Was den HSV angeht, so dürfte das Gesamtpaket mit Herrn Kühne die schlimmsten Bedenken zur kurz- und mittelfristigen finanziellen Lage des Clubs ausräumen. Finanzvorstand Wettstein stellte hierzu auf HSV.de fest:

„Für uns ist diese Vereinbarung ein sehr wichtiger Meilenstein, der uns an vielen Stellen weiterhilft. Zum einen müssen wir nun die Rückzahlung der Darlehen an Herrn Kühne nicht leisten. Damit entfällt ein großer Handlungsdruck auf der Finanzierungsseite. Zweitens verbessern wir unsere Eigenkapitalquote deutlich, was ein ebenso wichtiges Zeichen an unsere weiteren Kreditgeber, z.B. für die Stadionfinanzierung, ist. Drittens steigern wir unsere Ertragssituation, in dem wir einerseits keine Zinsen an Herrn Kühne zahlen müssen und andererseits Planungssicherheit und Stabilität hinsichtlich der Vermarktungserträge aus dem Stadionnamen bekommen. Daneben können wir die Vereinbarung in den Lizenzantrag bei der DFL mit einbringen, so dass wir auch hinsichtlich der Lizenzierung ein deutliches Zeichen abgeben können.“

Ich schließe u.a. auch aus diesen Sätzen, wie angespannt die finanzielle Lage allen beschwichtigenden Äußerungen Gernandts zum Trotz tatsächlich gewesen ist. Dank Herrn Kühne gewinnt der Club Handlungsspielräume, die sich auch bei der Suche nach personellen Verstärkungen der Profimannschaft bemerkbar machen dürften.

Gänzlich ignorieren sollte man jedoch nicht, dass nun nur noch 17,4 Prozent an Anteilen an der AG für weitere Veräußerung an andere Partner zur Verfügung stehen. Bei gleichem Ausgabekurs würden die von Ernst-Otto Rieckhoff seinerzeit erhofften 100 Millionen Euro Gesamterlös mehr als deutlich verfehlt. Es bliebe daher zu hoffen, dass der Club zum gegenwärtigen Zeitpunkt und Preis keine weiteren Anteile verkaufen muss.

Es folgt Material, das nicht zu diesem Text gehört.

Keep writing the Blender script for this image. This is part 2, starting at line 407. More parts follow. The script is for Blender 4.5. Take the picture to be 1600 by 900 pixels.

Was das Engagement Kühnes angeht, so bleibt nur zu hoffen, dass er sich zukünftig mit seinen kontraproduktiven, öffentlichen Äußerungen, die das operative Geschäft des Clubs betreffen, zurückhält. Zweifel sind hier angebracht. Aber am Ende wird auch daran zu bemessen sein, wie dieser Deal am Ende zu bewerten sein wird.